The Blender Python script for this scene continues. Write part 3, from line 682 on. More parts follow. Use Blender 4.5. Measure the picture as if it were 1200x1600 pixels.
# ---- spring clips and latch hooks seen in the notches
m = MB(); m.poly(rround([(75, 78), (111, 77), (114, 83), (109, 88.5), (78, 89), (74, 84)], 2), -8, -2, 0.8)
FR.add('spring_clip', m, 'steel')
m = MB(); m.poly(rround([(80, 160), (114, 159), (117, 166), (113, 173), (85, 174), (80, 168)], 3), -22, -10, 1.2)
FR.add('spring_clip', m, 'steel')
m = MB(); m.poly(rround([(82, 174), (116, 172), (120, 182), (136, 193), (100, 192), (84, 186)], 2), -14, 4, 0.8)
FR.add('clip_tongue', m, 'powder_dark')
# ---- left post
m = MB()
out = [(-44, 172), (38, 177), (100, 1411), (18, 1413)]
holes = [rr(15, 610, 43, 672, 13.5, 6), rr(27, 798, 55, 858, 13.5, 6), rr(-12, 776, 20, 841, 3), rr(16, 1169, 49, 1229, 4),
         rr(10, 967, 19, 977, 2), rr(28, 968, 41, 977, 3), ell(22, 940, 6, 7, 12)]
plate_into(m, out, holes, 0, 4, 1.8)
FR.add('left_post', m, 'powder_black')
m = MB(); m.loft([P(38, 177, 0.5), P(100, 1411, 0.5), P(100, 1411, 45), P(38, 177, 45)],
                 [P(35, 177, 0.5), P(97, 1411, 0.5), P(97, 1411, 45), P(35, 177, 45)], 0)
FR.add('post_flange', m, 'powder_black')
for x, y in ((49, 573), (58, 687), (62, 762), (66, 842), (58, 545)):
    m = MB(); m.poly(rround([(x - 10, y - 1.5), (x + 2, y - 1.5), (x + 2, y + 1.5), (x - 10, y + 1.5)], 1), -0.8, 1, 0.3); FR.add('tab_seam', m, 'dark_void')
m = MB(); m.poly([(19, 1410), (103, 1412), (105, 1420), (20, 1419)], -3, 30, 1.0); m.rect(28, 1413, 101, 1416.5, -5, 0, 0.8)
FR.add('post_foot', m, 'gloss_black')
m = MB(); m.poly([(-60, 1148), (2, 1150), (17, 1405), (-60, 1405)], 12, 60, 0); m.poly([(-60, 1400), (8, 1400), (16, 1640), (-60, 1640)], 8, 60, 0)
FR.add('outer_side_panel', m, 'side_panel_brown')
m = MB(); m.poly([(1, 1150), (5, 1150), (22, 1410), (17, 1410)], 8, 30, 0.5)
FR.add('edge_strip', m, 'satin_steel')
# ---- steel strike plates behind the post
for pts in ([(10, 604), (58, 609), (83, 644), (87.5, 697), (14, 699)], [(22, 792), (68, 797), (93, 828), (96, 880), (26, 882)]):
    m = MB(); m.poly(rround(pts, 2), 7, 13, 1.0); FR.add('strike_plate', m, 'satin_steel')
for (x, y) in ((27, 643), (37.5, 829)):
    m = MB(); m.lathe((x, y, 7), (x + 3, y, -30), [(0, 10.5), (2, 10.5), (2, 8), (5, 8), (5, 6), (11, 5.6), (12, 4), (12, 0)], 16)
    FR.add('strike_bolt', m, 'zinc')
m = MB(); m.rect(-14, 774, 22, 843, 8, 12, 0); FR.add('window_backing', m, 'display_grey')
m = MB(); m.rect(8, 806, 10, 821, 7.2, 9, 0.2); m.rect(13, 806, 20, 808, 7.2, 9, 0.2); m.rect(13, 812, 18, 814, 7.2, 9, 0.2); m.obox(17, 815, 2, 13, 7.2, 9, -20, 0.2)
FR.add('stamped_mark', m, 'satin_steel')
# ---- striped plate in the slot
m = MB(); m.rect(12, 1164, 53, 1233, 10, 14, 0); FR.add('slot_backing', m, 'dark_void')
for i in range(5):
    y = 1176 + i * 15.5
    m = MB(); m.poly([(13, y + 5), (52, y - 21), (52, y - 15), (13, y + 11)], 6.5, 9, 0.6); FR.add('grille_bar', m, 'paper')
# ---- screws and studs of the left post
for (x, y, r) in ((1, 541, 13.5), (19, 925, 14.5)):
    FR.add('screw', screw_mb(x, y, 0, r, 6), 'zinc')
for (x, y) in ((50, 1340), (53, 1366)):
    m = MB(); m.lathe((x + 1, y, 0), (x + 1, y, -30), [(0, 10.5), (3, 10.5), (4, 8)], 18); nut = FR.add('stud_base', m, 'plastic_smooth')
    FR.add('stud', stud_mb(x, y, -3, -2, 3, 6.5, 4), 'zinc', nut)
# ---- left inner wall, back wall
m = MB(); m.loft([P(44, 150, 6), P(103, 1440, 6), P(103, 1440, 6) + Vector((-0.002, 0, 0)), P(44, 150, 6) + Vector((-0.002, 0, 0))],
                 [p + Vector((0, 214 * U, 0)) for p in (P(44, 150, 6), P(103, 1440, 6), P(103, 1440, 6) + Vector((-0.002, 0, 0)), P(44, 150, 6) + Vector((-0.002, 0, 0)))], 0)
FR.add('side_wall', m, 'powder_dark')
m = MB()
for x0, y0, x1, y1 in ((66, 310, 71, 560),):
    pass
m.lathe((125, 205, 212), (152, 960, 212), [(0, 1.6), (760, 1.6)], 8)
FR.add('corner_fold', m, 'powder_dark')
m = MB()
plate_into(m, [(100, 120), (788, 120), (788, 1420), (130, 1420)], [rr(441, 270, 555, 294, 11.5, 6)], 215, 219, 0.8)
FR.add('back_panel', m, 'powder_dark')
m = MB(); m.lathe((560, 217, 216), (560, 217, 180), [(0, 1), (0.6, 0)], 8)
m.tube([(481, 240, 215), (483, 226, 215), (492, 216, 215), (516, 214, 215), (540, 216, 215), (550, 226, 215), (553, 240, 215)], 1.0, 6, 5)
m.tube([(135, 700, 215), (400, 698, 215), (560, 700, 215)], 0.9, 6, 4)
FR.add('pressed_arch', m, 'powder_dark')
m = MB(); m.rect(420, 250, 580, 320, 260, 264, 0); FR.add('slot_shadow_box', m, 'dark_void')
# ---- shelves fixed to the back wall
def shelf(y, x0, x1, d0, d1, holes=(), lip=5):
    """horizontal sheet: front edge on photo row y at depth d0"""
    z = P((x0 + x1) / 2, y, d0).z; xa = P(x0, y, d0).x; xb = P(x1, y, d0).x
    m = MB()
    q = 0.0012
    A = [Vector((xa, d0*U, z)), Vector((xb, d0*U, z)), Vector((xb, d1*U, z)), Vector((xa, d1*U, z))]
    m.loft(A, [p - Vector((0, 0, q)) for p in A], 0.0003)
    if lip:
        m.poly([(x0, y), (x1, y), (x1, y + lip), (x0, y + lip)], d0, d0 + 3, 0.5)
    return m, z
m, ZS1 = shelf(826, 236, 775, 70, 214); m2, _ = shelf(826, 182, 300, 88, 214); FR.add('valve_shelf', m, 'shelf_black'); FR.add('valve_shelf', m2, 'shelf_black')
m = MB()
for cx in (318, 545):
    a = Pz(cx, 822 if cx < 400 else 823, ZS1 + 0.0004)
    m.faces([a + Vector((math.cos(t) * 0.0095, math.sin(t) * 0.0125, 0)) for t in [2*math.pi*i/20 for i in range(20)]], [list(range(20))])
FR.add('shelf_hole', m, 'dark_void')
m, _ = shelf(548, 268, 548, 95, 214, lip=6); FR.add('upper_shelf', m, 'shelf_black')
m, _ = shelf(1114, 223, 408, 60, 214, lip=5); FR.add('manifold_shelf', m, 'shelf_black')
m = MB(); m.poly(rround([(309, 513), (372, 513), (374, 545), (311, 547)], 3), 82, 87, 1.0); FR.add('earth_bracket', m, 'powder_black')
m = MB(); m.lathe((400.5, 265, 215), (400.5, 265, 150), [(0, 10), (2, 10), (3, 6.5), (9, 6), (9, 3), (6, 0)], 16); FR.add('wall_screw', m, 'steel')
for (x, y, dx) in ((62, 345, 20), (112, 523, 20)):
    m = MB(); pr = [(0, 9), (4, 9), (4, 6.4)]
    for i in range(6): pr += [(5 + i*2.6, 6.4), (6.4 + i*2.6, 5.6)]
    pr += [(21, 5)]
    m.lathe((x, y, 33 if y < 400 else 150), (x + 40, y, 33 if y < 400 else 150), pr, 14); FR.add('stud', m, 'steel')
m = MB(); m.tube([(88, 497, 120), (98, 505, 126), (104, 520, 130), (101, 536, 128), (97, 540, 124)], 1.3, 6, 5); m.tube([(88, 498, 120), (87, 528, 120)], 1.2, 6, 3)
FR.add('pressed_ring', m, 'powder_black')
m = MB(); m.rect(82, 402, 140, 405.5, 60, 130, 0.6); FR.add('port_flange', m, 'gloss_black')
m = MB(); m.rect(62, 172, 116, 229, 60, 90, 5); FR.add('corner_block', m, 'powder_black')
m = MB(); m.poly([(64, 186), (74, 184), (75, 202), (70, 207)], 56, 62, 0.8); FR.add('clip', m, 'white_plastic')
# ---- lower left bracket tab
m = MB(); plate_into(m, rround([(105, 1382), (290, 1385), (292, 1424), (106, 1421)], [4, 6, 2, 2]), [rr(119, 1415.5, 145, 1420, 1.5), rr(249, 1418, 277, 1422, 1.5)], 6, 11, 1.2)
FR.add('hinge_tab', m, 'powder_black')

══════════

## PROBLEM DESCRIPTION
Look for "rect" and pull out every line that has it.

## FULL ANSWER
m = MB(); m.poly([(19, 1410), (103, 1412), (105, 1420), (20, 1419)], -3, 30, 1.0); m.rect(28, 1413, 101, 1416.5, -5, 0, 0.8)
m = MB(); m.rect(-14, 774, 22, 843, 8, 12, 0); FR.add('window_backing', m, 'display_grey')
m = MB(); m.rect(8, 806, 10, 821, 7.2, 9, 0.2); m.rect(13, 806, 20, 808, 7.2, 9, 0.2); m.rect(13, 812, 18, 814, 7.2, 9, 0.2); m.obox(17, 815, 2, 13, 7.2, 9, -20, 0.2)
m = MB(); m.rect(12, 1164, 53, 1233, 10, 14, 0); FR.add('slot_backing', m, 'dark_void')
m = MB(); m.rect(420, 250, 580, 320, 260, 264, 0); FR.add('slot_shadow_box', m, 'dark_void')
m = MB(); m.rect(82, 402, 140, 405.5, 60, 130, 0.6); FR.add('port_flange', m, 'gloss_black')
m = MB(); m.rect(62, 172, 116, 229, 60, 90, 5); FR.add('corner_block', m, 'powder_black')